Resentful about what all? That we agreed to live in the USA? Well, I offered to live in Asia. In fact, I lived in Asia for 4 years. At this point in time we have decided that the USA is the place for us to be.

what if she does not care to see your country.

I really don't think this is possible. I have traveled all over Asia with her and she has enjoyed seeing new places and learning new things. However, if she doesn't want to see any of the USA there are still plenty of places in the rest of the world for us to explore and old favorites to revisit. Our time in the USA can be spent working and planning for our twice yearly vacations.

what if she is impatient and does not understand your words?

I don't think that it is possible for her not to understand my words/meaning. We both speak the same language, American English, fluently. And we have been together for years. Does that mean that there won't be communication problems? NO. But we have worked through them in the past and I am confident we will be able to work through them in the future. She is a woman and I am a man. We sometimes see things differently and we certainly choose different words to use on occasion. Sometimes she is impatient and sometimes I am too. We both come around sooner rather than later.

what is [if] she takes everything in the most negative way? what if she is a hothead?

As an extension of the communication issue discussed above, I admit that she has taken some of the things I have said negatively when that was not my intended meaning. Likewise I have done the same. Once again years of being together and communicating with each other in a common language has made this a rare occurrence. But even when it happens we come to an understanding sooner rather than later. I can categorically state that IF she is a 'hothead' then she had hidden it quite well over the years. I suspect this will not be an issue.

what if she disappears one day?

Presumably you mean what if she leaves me one day without notice or means to contact her. My first thoughts might be foul-play. If and when that possibility was voided [for example: she took all her belongings with her], then I would wonder what I had done to cause her to leave. If I could not identify a root cause for which I am responsible then I would do my best to move on. I would miss her because ... well, because I would. I would be disappointed that she felt she couldn't be with me anymore and that she couldn't tell me she was leaving me. I probably would be a little angry AT MYSELF for not seeing the warning signs and addressing the root cause, if possible. But in the end I would move on.

BUT, having said all that I don't worry about her leaving me. She has had ample opportunity to leave me over the years.

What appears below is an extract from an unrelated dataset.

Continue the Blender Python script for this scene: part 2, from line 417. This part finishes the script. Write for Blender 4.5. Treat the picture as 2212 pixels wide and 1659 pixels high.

what if she turns your own family against you?

This will not happen. Yes, I am 100% confident in this assertion. On the other hand it is quite possible for me to turn my family against myself if I "act a fool" and mistreat her in any significant way.

what if she says you are violent when she does not understand the meaning of the word, she can destroy you?

Once again, she has a fluent, if not complete, grasp of the American English language. If she ever stated I was violent, she would know what she was saying. IF she EVER seriously stated to anyone that I am violent [when I wasn't] then I would follow the same advice that I provided earlier. I would dissociate myself from her and would never be alone with her. You are quite right that this accusation can destroy a man's life even if it is eventually proven to be a false claim.